Without justice, evil might flourish through complacency, she says. But justice may be an artificial notion. Believing in justice, like believing in narrative, is to put one’s faith in frameworks that humans have constructed for interpreting reality. This belief strikes against the core theme of Kudos, which is that such frameworks, particularly of the self-mythologizing variety, are illusory and misguided.

So how does Faye square the two? There is the belief in justice on the one hand, and on the other the skepticism about the human ability to categorize right and wrong correctly. For Faye, believing in justice is a protest against evil. In contrast, believing that the conflicts of one’s soul produce truth is narcissism.

In this striking juxtaposition between the feeling subject and actual ethics, Cusk returns to gender to mediate the difference. Linda and the tall man may both have a dog in their home. But for the tall man, the dog represents his masculine ego, which drowns out the presence of his children and wife. Linda sees a representation of her own body; like the dog she is a mirror of whatever the man wants to see.

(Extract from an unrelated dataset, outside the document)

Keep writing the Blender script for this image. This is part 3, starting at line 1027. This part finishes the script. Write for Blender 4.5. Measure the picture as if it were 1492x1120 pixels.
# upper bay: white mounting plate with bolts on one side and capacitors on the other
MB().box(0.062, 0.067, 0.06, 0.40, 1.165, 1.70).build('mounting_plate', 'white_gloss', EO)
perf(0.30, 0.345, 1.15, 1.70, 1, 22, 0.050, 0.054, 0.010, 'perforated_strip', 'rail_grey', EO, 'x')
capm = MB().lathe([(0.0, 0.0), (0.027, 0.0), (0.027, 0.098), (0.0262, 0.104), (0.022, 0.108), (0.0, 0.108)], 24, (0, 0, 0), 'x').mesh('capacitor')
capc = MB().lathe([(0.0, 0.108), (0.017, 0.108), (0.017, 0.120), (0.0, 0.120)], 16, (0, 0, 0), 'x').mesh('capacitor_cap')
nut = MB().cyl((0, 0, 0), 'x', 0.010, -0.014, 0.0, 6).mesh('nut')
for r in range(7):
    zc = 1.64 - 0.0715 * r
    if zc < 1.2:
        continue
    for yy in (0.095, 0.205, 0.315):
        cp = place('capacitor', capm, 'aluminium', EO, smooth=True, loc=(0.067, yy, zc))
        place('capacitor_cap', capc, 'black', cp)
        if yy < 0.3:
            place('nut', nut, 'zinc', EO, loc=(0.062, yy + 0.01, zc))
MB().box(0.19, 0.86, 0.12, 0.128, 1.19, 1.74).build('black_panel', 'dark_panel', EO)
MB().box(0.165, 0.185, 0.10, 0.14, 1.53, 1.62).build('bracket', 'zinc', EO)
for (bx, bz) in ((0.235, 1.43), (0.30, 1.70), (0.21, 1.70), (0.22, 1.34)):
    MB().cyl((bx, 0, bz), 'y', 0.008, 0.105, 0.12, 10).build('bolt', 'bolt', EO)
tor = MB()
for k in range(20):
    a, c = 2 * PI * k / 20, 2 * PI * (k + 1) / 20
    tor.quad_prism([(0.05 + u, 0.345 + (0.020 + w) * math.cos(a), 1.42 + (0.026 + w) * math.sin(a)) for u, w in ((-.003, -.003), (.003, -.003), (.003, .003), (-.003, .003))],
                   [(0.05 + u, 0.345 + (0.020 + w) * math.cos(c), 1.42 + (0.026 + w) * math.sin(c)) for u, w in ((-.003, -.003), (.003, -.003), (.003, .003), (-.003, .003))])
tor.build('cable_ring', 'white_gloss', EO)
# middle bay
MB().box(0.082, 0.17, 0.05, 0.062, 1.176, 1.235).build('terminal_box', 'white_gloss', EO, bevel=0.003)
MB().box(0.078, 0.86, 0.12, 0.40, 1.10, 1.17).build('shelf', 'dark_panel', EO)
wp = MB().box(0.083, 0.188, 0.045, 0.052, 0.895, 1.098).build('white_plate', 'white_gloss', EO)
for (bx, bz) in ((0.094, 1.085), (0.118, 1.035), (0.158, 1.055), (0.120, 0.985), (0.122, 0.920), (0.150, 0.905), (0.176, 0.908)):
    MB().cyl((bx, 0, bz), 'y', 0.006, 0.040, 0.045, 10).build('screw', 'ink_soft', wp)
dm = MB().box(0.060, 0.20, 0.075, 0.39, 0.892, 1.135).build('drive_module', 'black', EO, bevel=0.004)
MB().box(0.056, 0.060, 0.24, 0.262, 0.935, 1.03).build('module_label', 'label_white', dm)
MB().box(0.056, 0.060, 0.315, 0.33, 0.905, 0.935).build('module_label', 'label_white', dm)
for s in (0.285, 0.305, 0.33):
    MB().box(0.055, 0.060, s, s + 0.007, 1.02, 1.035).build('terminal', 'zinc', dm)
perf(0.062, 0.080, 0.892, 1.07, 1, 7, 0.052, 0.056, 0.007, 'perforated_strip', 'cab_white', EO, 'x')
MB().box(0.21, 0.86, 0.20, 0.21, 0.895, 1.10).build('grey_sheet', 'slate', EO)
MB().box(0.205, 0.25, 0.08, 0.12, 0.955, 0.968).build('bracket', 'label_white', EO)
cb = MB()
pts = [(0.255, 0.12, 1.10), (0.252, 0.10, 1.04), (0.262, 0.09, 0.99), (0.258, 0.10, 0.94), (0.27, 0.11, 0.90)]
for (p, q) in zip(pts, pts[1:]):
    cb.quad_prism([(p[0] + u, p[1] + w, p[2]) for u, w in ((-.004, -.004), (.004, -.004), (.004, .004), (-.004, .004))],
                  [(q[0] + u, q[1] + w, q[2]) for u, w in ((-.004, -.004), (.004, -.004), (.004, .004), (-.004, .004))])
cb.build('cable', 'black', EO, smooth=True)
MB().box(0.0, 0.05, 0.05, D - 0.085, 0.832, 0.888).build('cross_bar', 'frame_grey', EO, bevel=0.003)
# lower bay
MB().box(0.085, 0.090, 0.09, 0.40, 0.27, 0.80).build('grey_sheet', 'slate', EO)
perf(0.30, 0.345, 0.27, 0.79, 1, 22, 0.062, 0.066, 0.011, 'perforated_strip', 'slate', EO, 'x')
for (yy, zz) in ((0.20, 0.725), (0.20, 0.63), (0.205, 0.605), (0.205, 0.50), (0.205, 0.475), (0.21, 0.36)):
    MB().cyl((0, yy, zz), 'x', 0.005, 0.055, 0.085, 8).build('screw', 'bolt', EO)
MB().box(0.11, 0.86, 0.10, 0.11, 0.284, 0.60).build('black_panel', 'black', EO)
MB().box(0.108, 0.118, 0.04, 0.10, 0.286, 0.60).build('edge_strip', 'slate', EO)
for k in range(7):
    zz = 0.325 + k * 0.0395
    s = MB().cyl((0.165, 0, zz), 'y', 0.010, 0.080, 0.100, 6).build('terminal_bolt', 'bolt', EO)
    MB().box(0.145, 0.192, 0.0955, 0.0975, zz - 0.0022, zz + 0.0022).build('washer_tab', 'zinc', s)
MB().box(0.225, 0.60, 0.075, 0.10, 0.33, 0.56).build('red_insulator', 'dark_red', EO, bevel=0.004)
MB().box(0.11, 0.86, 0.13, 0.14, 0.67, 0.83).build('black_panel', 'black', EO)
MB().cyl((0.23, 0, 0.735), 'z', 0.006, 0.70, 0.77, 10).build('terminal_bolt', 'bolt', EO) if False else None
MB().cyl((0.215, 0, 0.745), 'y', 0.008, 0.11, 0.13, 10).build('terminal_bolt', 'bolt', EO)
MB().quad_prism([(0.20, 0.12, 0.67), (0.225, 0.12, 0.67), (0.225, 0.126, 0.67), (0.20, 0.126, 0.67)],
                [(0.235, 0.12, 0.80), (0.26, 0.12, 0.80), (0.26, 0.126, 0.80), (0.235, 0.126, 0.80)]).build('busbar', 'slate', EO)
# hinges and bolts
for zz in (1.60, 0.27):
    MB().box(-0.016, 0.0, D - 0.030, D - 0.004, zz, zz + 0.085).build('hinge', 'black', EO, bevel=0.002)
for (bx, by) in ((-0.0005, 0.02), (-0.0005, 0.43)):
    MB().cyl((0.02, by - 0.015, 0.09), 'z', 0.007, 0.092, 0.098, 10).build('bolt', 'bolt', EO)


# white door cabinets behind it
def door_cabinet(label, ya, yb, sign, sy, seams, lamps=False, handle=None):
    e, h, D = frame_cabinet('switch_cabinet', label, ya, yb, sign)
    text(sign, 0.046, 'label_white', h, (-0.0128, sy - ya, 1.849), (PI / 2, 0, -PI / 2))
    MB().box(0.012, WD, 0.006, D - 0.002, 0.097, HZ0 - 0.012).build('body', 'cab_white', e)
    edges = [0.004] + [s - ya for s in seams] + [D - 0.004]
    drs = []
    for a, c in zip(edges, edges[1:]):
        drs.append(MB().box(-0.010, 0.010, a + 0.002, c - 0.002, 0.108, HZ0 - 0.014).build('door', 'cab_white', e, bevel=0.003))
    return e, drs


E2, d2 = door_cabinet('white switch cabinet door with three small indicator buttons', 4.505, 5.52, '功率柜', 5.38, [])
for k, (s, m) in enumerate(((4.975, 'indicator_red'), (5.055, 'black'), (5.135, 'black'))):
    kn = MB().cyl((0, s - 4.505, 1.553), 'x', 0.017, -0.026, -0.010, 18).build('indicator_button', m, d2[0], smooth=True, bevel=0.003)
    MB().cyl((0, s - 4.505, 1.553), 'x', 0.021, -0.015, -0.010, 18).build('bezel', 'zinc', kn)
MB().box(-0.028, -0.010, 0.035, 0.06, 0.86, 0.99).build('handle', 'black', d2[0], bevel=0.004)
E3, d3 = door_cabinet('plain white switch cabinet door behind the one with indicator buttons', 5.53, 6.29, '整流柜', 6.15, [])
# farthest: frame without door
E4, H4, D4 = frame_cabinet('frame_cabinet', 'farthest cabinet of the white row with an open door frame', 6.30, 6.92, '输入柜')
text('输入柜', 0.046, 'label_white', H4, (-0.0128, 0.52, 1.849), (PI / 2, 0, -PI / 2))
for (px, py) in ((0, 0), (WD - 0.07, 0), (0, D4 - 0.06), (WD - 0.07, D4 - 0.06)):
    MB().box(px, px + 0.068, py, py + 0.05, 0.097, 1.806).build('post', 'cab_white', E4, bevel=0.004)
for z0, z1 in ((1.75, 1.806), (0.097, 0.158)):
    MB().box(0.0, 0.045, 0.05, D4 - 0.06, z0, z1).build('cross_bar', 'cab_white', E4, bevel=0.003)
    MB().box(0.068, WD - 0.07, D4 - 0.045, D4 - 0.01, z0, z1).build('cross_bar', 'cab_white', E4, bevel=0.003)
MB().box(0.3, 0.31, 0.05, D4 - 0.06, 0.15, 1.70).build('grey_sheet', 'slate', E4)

Linda pities, the tall man euthanizes. How these different viewpoints get translated into law, how they become codified in the world, is a story, Cusk suggests, of elevating masculine myths over the truth—over a genuine justice. “Laws are for men and maybe for children,” Paola says. “In law the woman is temporary, between the permanence of the land and the violence of the sea.” It is better, Paola concludes, to be invisible or to be an outlaw. If Faye is invisible, the subversive Cusk is the outlaw.